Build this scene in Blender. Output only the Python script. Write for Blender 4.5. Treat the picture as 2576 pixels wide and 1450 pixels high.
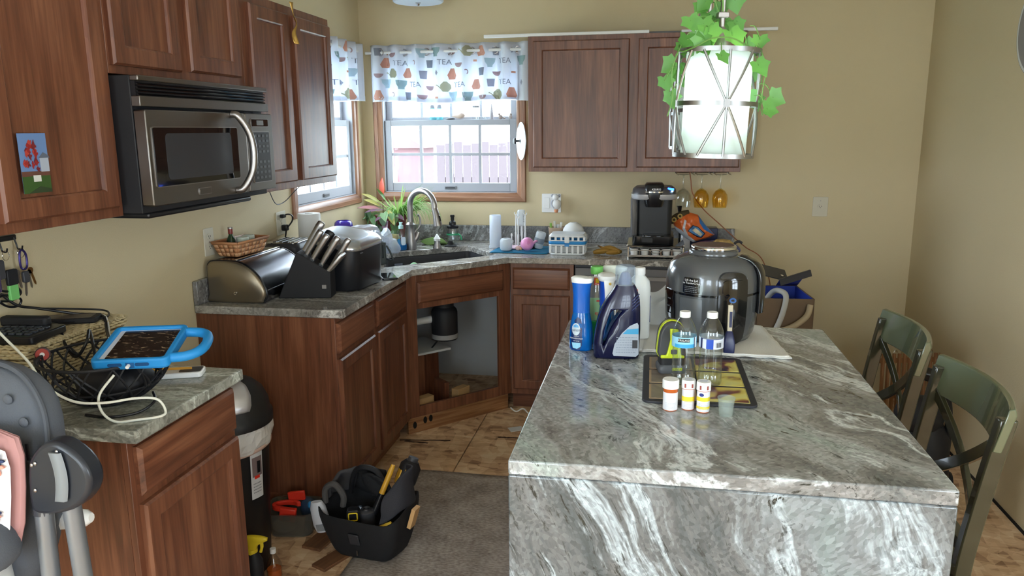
import bpy, bmesh, math, random
from mathutils import Vector, Matrix, Euler
random.seed(7)
sc = bpy.context.scene
for o in list(bpy.data.objects): bpy.data.objects.remove(o, do_unlink=True)
COL = sc.collection
PI = math.pi

# ---------------------------------------------------------------- camera
cam_d = bpy.data.cameras.new('camera'); cam = bpy.data.objects.new('camera', cam_d); COL.objects.link(cam)
yaw, pitch, roll = 0.18003808, -0.20369678, -0.00808029
fwd = Vector((-math.sin(yaw)*math.cos(pitch), math.cos(yaw)*math.cos(pitch), math.sin(pitch)))
rgt = Vector((math.cos(yaw), math.sin(yaw), 0)); upv = rgt.cross(fwd)
r2 = math.cos(roll)*rgt + math.sin(roll)*upv; u2 = -math.sin(roll)*rgt + math.cos(roll)*upv
cam.matrix_world = Matrix(((r2.x, u2.x, -fwd.x, 1.8438), (r2.y, u2.y, -fwd.y, -4.80396), (r2.z, u2.z, -fwd.z, 1.61182), (0, 0, 0, 1)))
cam_d.sensor_width = 36; cam_d.lens = 1921.792/2576*36; cam_d.clip_start = .05; cam_d.clip_end = 300
sc.camera = cam
sc.cycles.transparent_max_bounces = 32

# ---------------------------------------------------------------- world (bright overcast sky), portals, exposure
w = bpy.data.worlds.new('overcast_sky'); sc.world = w; w.use_nodes = True
bg = w.node_tree.nodes['Background']
bg.inputs['Color'].default_value = (.76, .885, 1.0, 1); bg.inputs['Strength'].default_value = 9.3
sc.view_settings.view_transform = 'Standard'; sc.view_settings.look = 'None'
sc.view_settings.gamma = 1; sc.view_settings.use_curve_mapping = False
sc.view_settings.exposure = 1.28
def portal(loc, rot, sx, sy):
    l = bpy.data.lights.new('daylight_portal', 'AREA'); l.shape = 'RECTANGLE'; l.size = sx; l.size_y = sy
    l.cycles.is_portal = True
    o = bpy.data.objects.new('daylight_portal', l); COL.objects.link(o); o.location = loc; o.rotation_euler = rot
portal((.575, .16, 1.66), (-PI/2, 0, 0), .9, .92)            # window over the sink, back wall
portal((-.16, -.6, 1.66), (0, -PI/2, 0), .92, .8)            # window over the sink, left wall
portal((1.0, -7.15, 1.5), (PI/2, 0, 0), 1.0, 1.2)           # windows of the room behind
portal((3.0, -7.15, 1.5), (PI/2, 0, 0), 1.0, 1.2)
portal((4.95, -5.4, 1.35), (0, PI/2, 0), 1.5, 1.3)  # sky through the added right-hand window
portal((-.16, -5.95, 1.2), (0, -PI/2, 0), 2.1, 1.7)  # sky through the added left-hand window

# ---------------------------------------------------------------- helpers
def lin(c):
    c = c/255.0
    return c/12.92 if c <= .04045 else ((c+.055)/1.055)**2.4
def S(r, g, b): return (lin(r), lin(g), lin(b), 1)

class MB:
    def __init__(s): s.v = []; s.f = []
    def add(s, vs, fs, M=None):
        n = len(s.v)
        for p in vs:
            p = Vector(p)
            s.v.append(tuple(M @ p) if M is not None else tuple(p))
        s.f += [tuple(i+n for i in f) for f in fs]; return s
    def bx(s, x0, x1, y0, y1, z0, z1, M=None):
        vs = [(x0,y0,z0),(x1,y0,z0),(x1,y1,z0),(x0,y1,z0),(x0,y0,z1),(x1,y0,z1),(x1,y1,z1),(x0,y1,z1)]
        return s.add(vs, [(3,2,1,0),(4,5,6,7),(0,1,5,4),(1,2,6,5),(2,3,7,6),(3,0,4,7)], M)
    def ob(s, c, sx, sy, sz, rot=(0,0,0)):
        M = Matrix.Translation(c) @ Euler(rot).to_matrix().to_4x4()
        return s.bx(-sx/2, sx/2, -sy/2, sy/2, -sz/2, sz/2, M)
    def lathe(s, prof, seg=24, M=None, c=(0,0,0)):
        vs = []; fs = []; rows = []
        for r, z in prof:
            if r < 1e-6: rows.append([len(vs)]); vs.append((c[0], c[1], c[2]+z))
            else:
                rows.append(list(range(len(vs), len(vs)+seg)))
                for i in range(seg):
                    a = 2*PI*i/seg; vs.append((c[0]+r*math.cos(a), c[1]+r*math.sin(a), c[2]+z))
        for a, b in zip(rows[:-1], rows[1:]):
            for i in range(seg):
                j = (i+1) % seg
                if len(a) == 1 and len(b) == 1: continue
                if len(a) == 1: fs.append((a[0], b[j], b[i]))
                elif len(b) == 1: fs.append((a[i], a[j], b[0]))
                else: fs.append((a[i], a[j], b[j], b[i]))
        return s.add(vs, fs, M)
    def loft(s, rings, cap=True, closed=True, M=None):
        n = len(rings[0]); vs = [p for r in rings for p in r]; fs = []
        for k in range(len(rings)-1):
            for i in range(n if closed else n-1):
                j = (i+1) % n; fs.append((k*n+i, k*n+j, (k+1)*n+j, (k+1)*n+i))
        if cap and closed:
            fs.append(tuple(range(n-1, -1, -1))); fs.append(tuple((len(rings)-1)*n+i for i in range(n)))
        return s.add(vs, fs, M)
    def prism(s, poly, ax, a, b, M=None):
        def P(u, v, t): return {'x': (t,u,v), 'y': (u,t,v), 'z': (u,v,t)}[ax]
        return s.loft([[P(u,v,a) for u,v in poly], [P(u,v,b) for u,v in poly]], M=M)
    def tube(s, pts, r, seg=8, closed=False, cap=True, M=None, flat=None):
        pts = [Vector(p) for p in pts]; n = len(pts); rs = r if isinstance(r, (list, tuple)) else [r]*n
        def tan(i):
            if closed: return (pts[(i+1) % n]-pts[i-1]).normalized()
            return (pts[min(i+1, n-1)]-pts[max(i-1, 0)]).normalized()
        t = tan(0); nrm = t.orthogonal().normalized() if flat is None else Vector(flat)
        rings = []
        for i in range(n):
            t = tan(i); nrm = (nrm - t*nrm.dot(t))
            nrm = nrm.normalized() if nrm.length > 1e-6 else t.orthogonal().normalized()
            b = t.cross(nrm)
            rings.append([tuple(pts[i]+(nrm*math.cos(2*PI*k/seg)+b*math.sin(2*PI*k/seg))*rs[i]) for k in range(seg)])
        if closed: rings.append(rings[0])
        return s.loft(rings, cap=cap and not closed, M=M)
    def cyl(s, p0, p1, r0, r1=None, seg=16, M=None): return s.tube([p0, p1], [r0, r0 if r1 is None else r1], seg, M=M)
    def ball(s, c, rx, ry=None, rz=None, seg=16, rings=10, M=None):
        ry = rx if ry is None else ry; rz = rx if rz is None else rz
        vs = []; T = Matrix.Translation(c) @ Matrix.Diagonal((rx, ry, rz, 1))
        if M is not None: T = M @ T
        return s.lathe([(math.sin(PI*k/rings), -math.cos(PI*k/rings)) if 0 < k < rings else (0, -1 if k == 0 else 1) for k in range(rings+1)], seg, M=T)
    def sheet(s, fn, nu, nv, M=None):
        vs = [fn(i/nu, j/nv) for j in range(nv+1) for i in range(nu+1)]
        fs = [(j*(nu+1)+i, j*(nu+1)+i+1, (j+1)*(nu+1)+i+1, (j+1)*(nu+1)+i) for j in range(nv) for i in range(nu)]
        return s.add(vs, fs, M)
    def data(s, name, smooth=38):
        me = bpy.data.meshes.new(name); me.from_pydata(s.v, [], s.f); me.validate()
        bm = bmesh.new(); bm.from_mesh(me); bmesh.ops.recalc_face_normals(bm, faces=bm.faces); bm.to_mesh(me); bm.free()
        if smooth:
            me.polygons.foreach_set('use_smooth', [True]*len(me.polygons))
            me.set_sharp_from_angle(angle=math.radians(smooth))
        return me
    def build(s, name, mat, parent=None, bev=0, smooth=38, seg=2, sub=0, solid=0, loc=None, rot=None, label=None, kind=None):
        me = s.data(name, smooth); me.materials.append(mat)
        o = bpy.data.objects.new(name, me); COL.objects.link(o)
        if parent is not None: o.parent = parent
        if loc is not None: o.location = loc
        if rot is not None: o.rotation_euler = rot
        if solid:
            k = o.modifiers.new('thickness', 'SOLIDIFY'); k.thickness = solid; k.offset = 0
        if sub:
            k = o.modifiers.new('smooth', 'SUBSURF'); k.levels = sub; k.render_levels = sub
        if bev:
            k = o.modifiers.new('edge', 'BEVEL'); k.width = bev; k.segments = seg; k.limit_method = 'ANGLE'; k.angle_limit = math.radians(40)
        if label: o['label'] = label
        if kind: o['kind'] = kind
        return o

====

▸ TASK TO COMPLETE: Extract the lines exactly, please: the first line of the listing, the line with "sc.cycles.transparent_max_bounces = 32", and every line between them, but no pictures.

▸ FULL OUTPUT:
Build this scene in Blender. Output only the Python script. Write for Blender 4.5. Treat the picture as 2576 pixels wide and 1450 pixels high.
import bpy, bmesh, math, random
from mathutils import Vector, Matrix, Euler
random.seed(7)
sc = bpy.context.scene
for o in list(bpy.data.objects): bpy.data.objects.remove(o, do_unlink=True)
COL = sc.collection
PI = math.pi

# ---------------------------------------------------------------- camera
cam_d = bpy.data.cameras.new('camera'); cam = bpy.data.objects.new('camera', cam_d); COL.objects.link(cam)
yaw, pitch, roll = 0.18003808, -0.20369678, -0.00808029
fwd = Vector((-math.sin(yaw)*math.cos(pitch), math.cos(yaw)*math.cos(pitch), math.sin(pitch)))
rgt = Vector((math.cos(yaw), math.sin(yaw), 0)); upv = rgt.cross(fwd)
r2 = math.cos(roll)*rgt + math.sin(roll)*upv; u2 = -math.sin(roll)*rgt + math.cos(roll)*upv
cam.matrix_world = Matrix(((r2.x, u2.x, -fwd.x, 1.8438), (r2.y, u2.y, -fwd.y, -4.80396), (r2.z, u2.z, -fwd.z, 1.61182), (0, 0, 0, 1)))
cam_d.sensor_width = 36; cam_d.lens = 1921.792/2576*36; cam_d.clip_start = .05; cam_d.clip_end = 300
sc.camera = cam
sc.cycles.transparent_max_bounces = 32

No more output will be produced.